“È un afflusso straordinario” ha spiegato all’agenzia Sir il missionario salesiano italiano don Giampiero De Nardi. “In tanti – prosegue – stiamo prestando servizio alla locale casa del migrante, nel municipio di Santa Elena. La struttura ha una capienza di circa 50 persone e abbiano dovuto far fronte all’arrivo di 300 migranti. Stiamo facendo il possibile per garantire loro un letto e dei pasti caldi. A un certo momento erano finiti i viveri”.
Poi, per fortuna, “è arrivato un container dal Canada, che serviva per la mia missione e dunque per altre finalità e l’abbiamo dirottato per questa emergenza umanitaria”, ha concluso il missionario salesiano.
La missione salesiana di San Benito Petén è stata avviata sul finire del 2011 per occuparsi della gioventù a rischio devianza nel territorio dell’omonimo vicariato. Si tratta di un’opera missionaria che vive tutti i giorni l’opzione preferenziale per i più poveri e che promuove molteplici attività di promozione sociale, educative e di evangelizzazione. Ma alle volte, come in questo caso, i più a rischio diventano quanti per necessità abbandonano il poco che hanno per ricercare un futuro migliore per sé e per le proprie famiglie.
Non a caso, nei giorni scorsi mons. Jaime Calderón Calderón, Vescovo di Tapachula, nello Stato del Chiapas, proprio vicino al confine con il Guatemala, ha rivolto un appello ai sacerdoti, ai seminaristi, alle religiose e ai laici della sua diocesi, dopo le notizie riguardanti una nuova consistente carovana di emigrati dell’Honduras che si sta muovendo per raggiungere gli Stati Uniti d’America, nel quale ha affermato: “Tutti coloro che fanno parte di questa famiglia diocesana di Tapachula, ognuno secondo le sue possibilità e responsabilità, assicurino che a questi fratelli migranti non manchi un pezzo di pane, non vengano violentati o aggrediti nel passaggio attraverso la nostra diocesi, non ricevano manifestazioni di rifiuto né di disprezzo e sentano, nonostante le circostanze avverse, di camminare tra fratelli e come fratelli, non come estranei, né avventurieri, né criminali, né esiliati, né disprezzati. Dio ricompenserà lo sforzo di tutti di vederli, sentirli e trattarli come fratelli. Proprio come vorremmo che i nostri connazionali irregolari venissero trattati negli Stati Uniti”.
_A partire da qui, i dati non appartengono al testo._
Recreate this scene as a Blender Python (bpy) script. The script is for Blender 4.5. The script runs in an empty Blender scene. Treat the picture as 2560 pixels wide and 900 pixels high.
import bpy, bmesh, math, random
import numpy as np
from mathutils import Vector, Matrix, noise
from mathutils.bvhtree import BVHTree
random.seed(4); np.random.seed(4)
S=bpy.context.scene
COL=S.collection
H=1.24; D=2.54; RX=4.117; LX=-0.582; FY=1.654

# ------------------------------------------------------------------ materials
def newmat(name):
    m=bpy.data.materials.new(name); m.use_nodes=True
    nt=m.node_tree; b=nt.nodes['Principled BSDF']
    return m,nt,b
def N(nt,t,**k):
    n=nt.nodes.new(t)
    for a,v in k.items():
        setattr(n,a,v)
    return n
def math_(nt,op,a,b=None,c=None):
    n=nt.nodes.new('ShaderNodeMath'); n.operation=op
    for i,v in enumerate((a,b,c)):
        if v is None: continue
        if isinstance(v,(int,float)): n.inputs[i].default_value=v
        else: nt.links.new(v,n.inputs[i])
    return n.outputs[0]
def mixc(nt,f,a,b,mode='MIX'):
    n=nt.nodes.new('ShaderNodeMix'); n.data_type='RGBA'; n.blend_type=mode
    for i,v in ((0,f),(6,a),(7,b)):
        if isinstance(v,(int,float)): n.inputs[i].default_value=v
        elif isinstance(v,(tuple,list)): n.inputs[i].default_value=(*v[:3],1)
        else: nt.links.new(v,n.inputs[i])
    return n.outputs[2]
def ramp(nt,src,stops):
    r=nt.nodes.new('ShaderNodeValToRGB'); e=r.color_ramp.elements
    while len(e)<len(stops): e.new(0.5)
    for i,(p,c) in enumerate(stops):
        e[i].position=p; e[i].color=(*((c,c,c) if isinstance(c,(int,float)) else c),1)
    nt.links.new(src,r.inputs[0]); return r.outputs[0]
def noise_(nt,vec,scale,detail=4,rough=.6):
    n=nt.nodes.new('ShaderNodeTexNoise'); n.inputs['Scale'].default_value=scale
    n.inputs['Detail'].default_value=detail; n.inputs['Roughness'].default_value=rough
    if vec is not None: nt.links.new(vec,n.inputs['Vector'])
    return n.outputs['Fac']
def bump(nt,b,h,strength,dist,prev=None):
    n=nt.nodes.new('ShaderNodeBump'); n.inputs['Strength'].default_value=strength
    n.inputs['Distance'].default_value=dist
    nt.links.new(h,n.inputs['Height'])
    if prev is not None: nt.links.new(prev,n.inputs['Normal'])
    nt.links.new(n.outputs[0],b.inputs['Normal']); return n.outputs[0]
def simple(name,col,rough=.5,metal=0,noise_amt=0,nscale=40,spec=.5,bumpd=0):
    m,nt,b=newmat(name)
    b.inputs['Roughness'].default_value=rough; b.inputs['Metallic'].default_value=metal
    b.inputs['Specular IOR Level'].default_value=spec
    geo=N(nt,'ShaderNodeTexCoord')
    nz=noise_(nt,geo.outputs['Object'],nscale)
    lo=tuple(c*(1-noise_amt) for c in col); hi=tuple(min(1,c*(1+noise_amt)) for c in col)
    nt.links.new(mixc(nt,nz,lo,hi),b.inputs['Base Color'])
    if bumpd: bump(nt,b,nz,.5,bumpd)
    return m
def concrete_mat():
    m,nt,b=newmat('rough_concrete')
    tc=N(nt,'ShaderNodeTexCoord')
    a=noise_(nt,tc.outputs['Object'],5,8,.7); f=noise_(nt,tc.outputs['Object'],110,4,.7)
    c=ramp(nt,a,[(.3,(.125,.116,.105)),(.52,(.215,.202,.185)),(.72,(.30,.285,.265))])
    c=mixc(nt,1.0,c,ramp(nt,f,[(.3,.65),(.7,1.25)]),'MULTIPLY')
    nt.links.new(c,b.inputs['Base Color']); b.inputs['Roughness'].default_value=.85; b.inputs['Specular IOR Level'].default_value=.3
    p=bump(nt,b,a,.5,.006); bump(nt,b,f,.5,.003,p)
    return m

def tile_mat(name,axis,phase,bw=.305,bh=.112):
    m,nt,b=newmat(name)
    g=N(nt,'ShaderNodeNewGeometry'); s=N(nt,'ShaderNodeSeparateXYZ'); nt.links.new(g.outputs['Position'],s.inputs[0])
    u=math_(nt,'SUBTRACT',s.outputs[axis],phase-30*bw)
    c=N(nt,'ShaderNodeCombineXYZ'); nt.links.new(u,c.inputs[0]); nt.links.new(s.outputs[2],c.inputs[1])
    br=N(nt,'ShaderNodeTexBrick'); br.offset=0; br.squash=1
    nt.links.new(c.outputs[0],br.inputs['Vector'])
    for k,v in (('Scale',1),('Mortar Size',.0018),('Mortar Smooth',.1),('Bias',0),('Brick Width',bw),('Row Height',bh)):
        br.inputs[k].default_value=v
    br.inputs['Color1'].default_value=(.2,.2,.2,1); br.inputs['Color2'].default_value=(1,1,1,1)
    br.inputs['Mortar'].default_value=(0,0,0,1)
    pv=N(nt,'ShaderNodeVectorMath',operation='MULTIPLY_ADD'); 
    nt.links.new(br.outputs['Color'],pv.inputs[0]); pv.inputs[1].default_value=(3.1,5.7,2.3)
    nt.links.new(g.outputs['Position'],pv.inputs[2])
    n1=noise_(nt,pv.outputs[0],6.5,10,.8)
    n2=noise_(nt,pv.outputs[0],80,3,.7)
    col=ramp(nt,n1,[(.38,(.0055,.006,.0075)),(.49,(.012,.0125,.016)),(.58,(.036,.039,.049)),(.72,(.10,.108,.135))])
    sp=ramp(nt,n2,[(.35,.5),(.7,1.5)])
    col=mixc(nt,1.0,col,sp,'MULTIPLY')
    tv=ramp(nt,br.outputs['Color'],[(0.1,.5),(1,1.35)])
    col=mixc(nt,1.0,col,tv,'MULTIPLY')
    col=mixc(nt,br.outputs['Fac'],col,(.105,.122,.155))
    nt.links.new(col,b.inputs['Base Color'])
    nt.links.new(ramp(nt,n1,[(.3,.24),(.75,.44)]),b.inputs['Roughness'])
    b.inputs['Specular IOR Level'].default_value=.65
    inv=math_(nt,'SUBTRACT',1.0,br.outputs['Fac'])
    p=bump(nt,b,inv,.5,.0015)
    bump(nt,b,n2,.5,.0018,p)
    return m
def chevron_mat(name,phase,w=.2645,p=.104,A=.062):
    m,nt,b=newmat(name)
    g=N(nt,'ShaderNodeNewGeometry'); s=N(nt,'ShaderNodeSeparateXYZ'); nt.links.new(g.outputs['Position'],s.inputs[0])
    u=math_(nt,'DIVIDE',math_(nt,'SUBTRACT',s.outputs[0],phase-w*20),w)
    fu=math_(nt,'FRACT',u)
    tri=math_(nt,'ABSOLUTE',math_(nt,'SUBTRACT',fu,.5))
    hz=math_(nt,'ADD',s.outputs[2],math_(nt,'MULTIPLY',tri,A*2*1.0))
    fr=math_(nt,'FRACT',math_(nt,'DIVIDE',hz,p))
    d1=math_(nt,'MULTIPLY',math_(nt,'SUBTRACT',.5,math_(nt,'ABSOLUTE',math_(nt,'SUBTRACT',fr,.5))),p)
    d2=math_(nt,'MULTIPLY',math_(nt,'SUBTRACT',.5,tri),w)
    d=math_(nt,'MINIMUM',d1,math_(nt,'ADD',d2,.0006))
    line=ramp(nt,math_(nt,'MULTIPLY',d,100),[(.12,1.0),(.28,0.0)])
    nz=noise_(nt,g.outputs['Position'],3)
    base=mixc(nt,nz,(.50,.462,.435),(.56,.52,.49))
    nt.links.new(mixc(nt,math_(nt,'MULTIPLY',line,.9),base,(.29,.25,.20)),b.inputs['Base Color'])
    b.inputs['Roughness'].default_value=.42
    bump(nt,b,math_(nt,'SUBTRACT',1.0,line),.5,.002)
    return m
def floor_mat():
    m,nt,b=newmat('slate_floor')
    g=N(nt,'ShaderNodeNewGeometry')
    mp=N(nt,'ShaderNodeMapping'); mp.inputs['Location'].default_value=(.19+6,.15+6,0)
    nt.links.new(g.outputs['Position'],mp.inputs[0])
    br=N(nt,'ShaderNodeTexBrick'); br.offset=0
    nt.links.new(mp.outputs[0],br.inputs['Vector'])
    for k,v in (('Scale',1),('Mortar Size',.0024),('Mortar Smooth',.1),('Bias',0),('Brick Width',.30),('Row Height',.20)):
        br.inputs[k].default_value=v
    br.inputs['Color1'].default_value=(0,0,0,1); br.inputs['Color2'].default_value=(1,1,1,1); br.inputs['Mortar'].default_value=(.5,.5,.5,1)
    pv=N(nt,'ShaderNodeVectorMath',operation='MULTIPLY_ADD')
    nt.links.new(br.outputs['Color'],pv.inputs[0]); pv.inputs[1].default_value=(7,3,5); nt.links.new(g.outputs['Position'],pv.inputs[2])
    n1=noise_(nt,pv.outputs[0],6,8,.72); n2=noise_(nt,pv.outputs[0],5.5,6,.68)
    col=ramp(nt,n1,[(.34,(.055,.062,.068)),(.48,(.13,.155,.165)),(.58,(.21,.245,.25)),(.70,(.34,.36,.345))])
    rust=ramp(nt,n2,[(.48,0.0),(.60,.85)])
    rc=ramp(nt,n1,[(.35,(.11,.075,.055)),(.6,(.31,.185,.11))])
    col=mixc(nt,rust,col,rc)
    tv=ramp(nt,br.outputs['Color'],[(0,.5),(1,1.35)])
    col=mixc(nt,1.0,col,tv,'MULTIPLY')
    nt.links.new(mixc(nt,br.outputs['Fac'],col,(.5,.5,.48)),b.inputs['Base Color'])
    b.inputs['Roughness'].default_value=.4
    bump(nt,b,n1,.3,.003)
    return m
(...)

L’Honduras nelle scorse settimane è stato nuovamente scosso da episodi di violenza e corruzione. Mons. Luis Solé Fa, vescovo di Trujillo (Honduras) e Presidente della Pastorale della mobilità umana della Conferenza episcopale honduregna, ha però osservato anche che “le partenze dall’Honduras non sono mai cessate. In realtà, il fenomeno visto da qui non cambia molto. L’esodo dal Paese è ininterrotto. Soltanto, a volte si formano queste carovane”, formate dai migranti per ragioni di sicurezza e talvolta organizzate “su iniziativa di qualcuno che riesce a radunare i propri connazionali, spesso per motivi politici”.
Mons. Solé, a questo proposito, ha anche osservato che “basterebbe vedere la grande quantità di persone deportate, costrette a fare ritorno al proprio Paese dopo aver cercato di arrivare negli Usa, per capire quanto poche siano le speranze di coronare il proprio sogno… Noi invitiamo tutti a pensarci bene, prima di intraprendere questo cammino, a capire se esso è inevitabile. Noi affermiamo che, da un lato, c’è un diritto a migrare e, dall’altro, anche il diritto a non dover migrare”.
“Dobbiamo ammettere – ha concluso – che qui in Honduras molte persone si vedono costrette a migrare”, a causa della disoccupazione, della violenza, della povertà, da un’endemica corruzione e dalla crescente presenza del narcotraffico.